Repayment of amount where both periodic payments and pension have been received
When a person receives periodic payments of compensation (for example, weekly workers' compensation payments) for a period, and the person also received CAP payments for the same period, the person has to repay amounts equivalent to the lesser of the:
- sum of the periodic compensation payments, or
- difference between the pension paid to the person and the pension that would have been payable had it been reduced in respect of the compensation payment.
If the person is a member of a couple, the recoverable amount is equivalent to the lesser of the:
- sum of the periodic compensation payments, or
- the difference between the pension paid to the person and the person's partner, and the pension that would have been payable had the person and the person's partner's pensions been reduced in respect of the compensation payment.

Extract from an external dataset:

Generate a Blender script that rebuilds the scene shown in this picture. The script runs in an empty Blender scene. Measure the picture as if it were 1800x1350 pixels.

Person granted CAP already qualified for SSA compensation affected payment
If prior to receiving a CAP from DVA, a person was receiving a social security compensation affected payment at a reduced rate (including nil rate), due to:
- a compensation lump sum, or
- periodic payments made to the person or the person's partner,
then their DVA CAP is also reduced or not paid for the period of time that was applicable under the Social Security Act 1991 (SSA).

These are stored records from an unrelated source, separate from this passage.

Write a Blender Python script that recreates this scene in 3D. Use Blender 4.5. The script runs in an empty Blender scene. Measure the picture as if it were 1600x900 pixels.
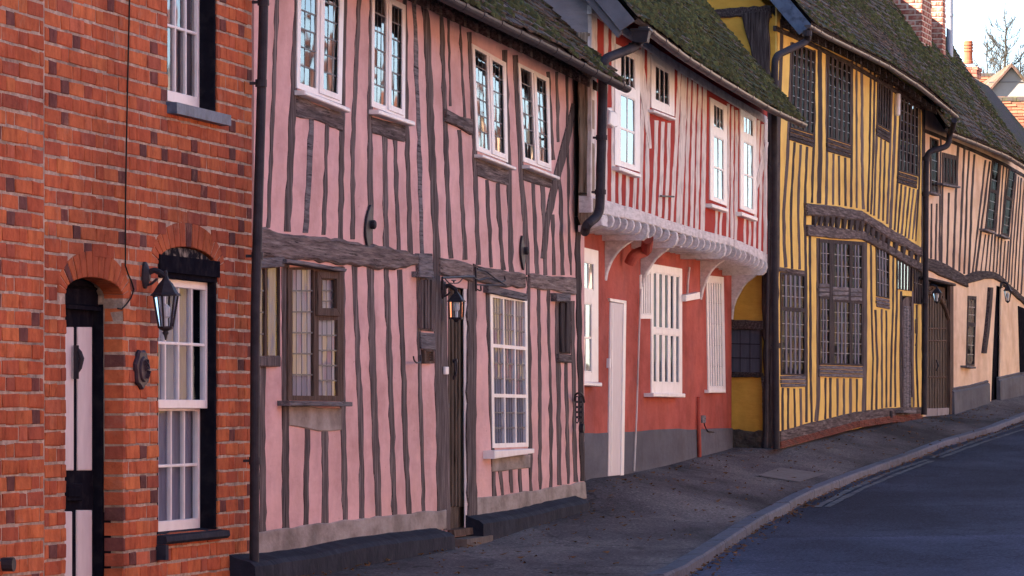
import bpy, math, random
from math import sin, cos, tan, atan, pi, radians
from mathutils import Vector, Matrix, noise
from mathutils.geometry import tessellate_polygon
random.seed(7)
SC = bpy.context.scene
# ------------------------------------------------------------------ camera
F = 6725.0; HY = 640.0; S = 1.12; CAMZ = 1.6
cd = bpy.data.cameras.new('camera'); cam = bpy.data.objects.new('camera', cd)
SC.collection.objects.link(cam); SC.camera = cam
cam.location = (0, 0, CAMZ); cam.rotation_euler = (pi/2, 0, 0)
cd.sensor_width = 36; cd.lens = F/1600*36; cd.shift_x = 0; cd.shift_y = (HY-450)/1600
cd.clip_start = .5; cd.clip_end = 6000
SC.render.resolution_x = 1024; SC.render.resolution_y = 576
# ------------------------------------------------------------------ light
SUN_EL, SUN_AZ = 30.0, 246.0        # azimuth clockwise from +Y (view direction)
W = bpy.data.worlds.new('World'); SC.world = W; W.use_nodes = True
nt = W.node_tree; bg = nt.nodes['Background']
sky = nt.nodes.new('ShaderNodeTexSky'); sky.sky_type = 'NISHITA'; sky.sun_disc = False
sky.sun_elevation = radians(SUN_EL); sky.sun_rotation = radians(SUN_AZ)
sky.air_density = 0.8; sky.dust_density = 0.3; sky.ozone_density = 1.6
nt.links.new(sky.outputs[0], bg.inputs[0]); bg.inputs[1].default_value = 0.05
sl = bpy.data.lights.new('sun', 'SUN'); sl.energy = 4.7; sl.angle = radians(.5); sl.color = (1, .86, .68)
so = bpy.data.objects.new('sun', sl); SC.collection.objects.link(so)
az, el = radians(SUN_AZ), radians(SUN_EL)
sd = Vector((sin(az)*cos(el), cos(az)*cos(el), sin(el)))
so.rotation_euler = sd.to_track_quat('Z', 'Y').to_euler(); so.location = (-20, -10, 30)
vs = SC.view_settings; vs.view_transform = 'Standard'; vs.look = 'None'; vs.gamma = 1; vs.exposure = 3.12
vs.use_curve_mapping = False
if hasattr(vs, 'use_white_balance'):
    vs.use_white_balance = True; vs.white_balance_temperature = 6500; vs.white_balance_tint = 12
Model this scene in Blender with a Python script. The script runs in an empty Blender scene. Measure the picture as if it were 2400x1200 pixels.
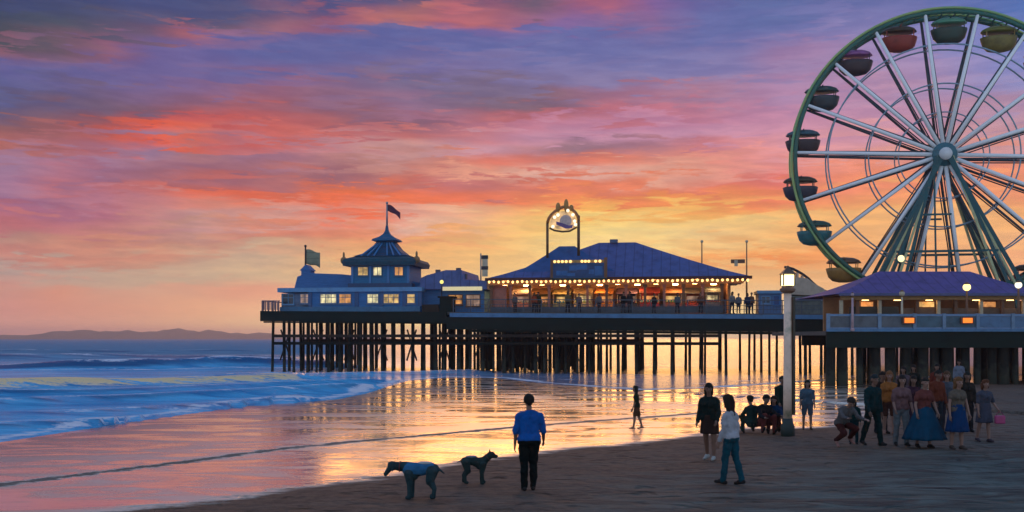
import bpy, math, random
import numpy as np
from mathutils import Vector, Matrix, Euler
random.seed(7)
C = bpy.context.scene.collection
SC = bpy.context.scene
PI = math.pi
R = math.radians
EYE, F, HZ = 2.9, 2400.0, 792.0      # eye height, focal length and horizon of the 2400 px frame

def lin(c):
    return tuple((v/255/12.92 if v/255 <= .04045 else ((v/255+.055)/1.055)**2.4) for v in c)

# ------------------------------------------------------------------ materials
MATS = {}
def mat(name, col, rough=.6, metal=0., spec=.5, var=.25, scale=3., bump=.0, stretch=(1,1,1), emit=None, estr=0., bscale=None, dirt=None):
    """Principled material whose colour is broken up by noise, with optional bump and dirt."""
    if name in MATS: return MATS[name]
    m = bpy.data.materials.new(name); m.use_nodes = True
    nt = m.node_tree; N = nt.nodes; L = nt.links
    b = N['Principled BSDF']
    b.inputs['Roughness'].default_value = rough
    b.inputs['Metallic'].default_value = metal
    b.inputs['Specular IOR Level'].default_value = spec
    tc = N.new('ShaderNodeTexCoord'); mp = N.new('ShaderNodeMapping'); mp.inputs['Scale'].default_value = stretch
    L.new(tc.outputs['Object'], mp.inputs['Vector'])
    nz = N.new('ShaderNodeTexNoise'); nz.inputs['Scale'].default_value = scale; nz.inputs['Detail'].default_value = 6; nz.inputs['Roughness'].default_value = .62
    L.new(mp.outputs[0], nz.inputs['Vector'])
    rp = N.new('ShaderNodeValToRGB'); e = rp.color_ramp.elements
    dk = dirt if dirt else tuple(v*(1-var) for v in col)
    e[0].position = .3; e[0].color = (*dk, 1)
    e[1].position = .7; e[1].color = (*[min(1, v*(1+var*.6)) for v in col], 1)
    mid = rp.color_ramp.elements.new(.5); mid.color = (*col, 1)
    L.new(nz.outputs['Fac'], rp.inputs['Fac']); L.new(rp.outputs['Color'], b.inputs['Base Color'])
    rr = N.new('ShaderNodeMapRange'); rr.inputs['To Min'].default_value = max(.05, rough-.12); rr.inputs['To Max'].default_value = min(1, rough+.15)
    L.new(nz.outputs['Fac'], rr.inputs['Value']); L.new(rr.outputs[0], b.inputs['Roughness'])
    if bump:
        n2 = N.new('ShaderNodeTexNoise'); n2.inputs['Scale'].default_value = bscale or scale*5; n2.inputs['Detail'].default_value = 5
        L.new(mp.outputs[0], n2.inputs['Vector'])
        bp = N.new('ShaderNodeBump'); bp.inputs['Strength'].default_value = bump; bp.inputs['Distance'].default_value = .03
        L.new(n2.outputs['Fac'], bp.inputs['Height']); L.new(bp.outputs[0], b.inputs['Normal'])
    if emit:
        b.inputs['Emission Color'].default_value = (*emit, 1); b.inputs['Emission Strength'].default_value = estr
        if var > .5:      # uneven rooms behind the pane
            n3 = N.new('ShaderNodeTexNoise'); n3.inputs['Scale'].default_value = scale*1.3; n3.inputs['Detail'].default_value = 2; L.new(mp.outputs[0], n3.inputs['Vector'])
            m3 = N.new('ShaderNodeMapRange'); m3.inputs['From Min'].default_value = .34; m3.inputs['From Max'].default_value = .66; m3.inputs['To Min'].default_value = estr*.15; m3.inputs['To Max'].default_value = estr*1.35
            L.new(n3.outputs['Fac'], m3.inputs['Value']); L.new(m3.outputs[0], b.inputs['Emission Strength'])
    MATS[name] = m
    return m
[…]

Direct deduction applied to income or assets reduced rate
Direct deductions to a person's CAP for periodic compensation payments are made to the person's reduced rate of pension after the income and assets test has been applied.
Periodic compensation payments not treated as ordinary income
Periodic compensation payments that have reduced a person's CAP under the compensation recovery provisions are not assessed as ordinary income.
Periodic compensation payments and treatment eligibility
Periodic compensation payments that have reduced a person's CAP under the compensation recovery rules are not assessed as income, when determining the person's treatment eligibility under the income/assets reduction limit (IARL).
Where the periodic compensation payments reduce a person's CAP to nil, there is no treatment eligibility under the IARL rules (there may still be some other entitlement to treatment). It is necessary for a person to be receiving a rate of service pension for eligibility under the IARL provisions to apply.
Where periodic compensation payments are assessed as income (e.g. for a veteran receiving a non-CAP pension), the amounts are included as income for IARL purposes.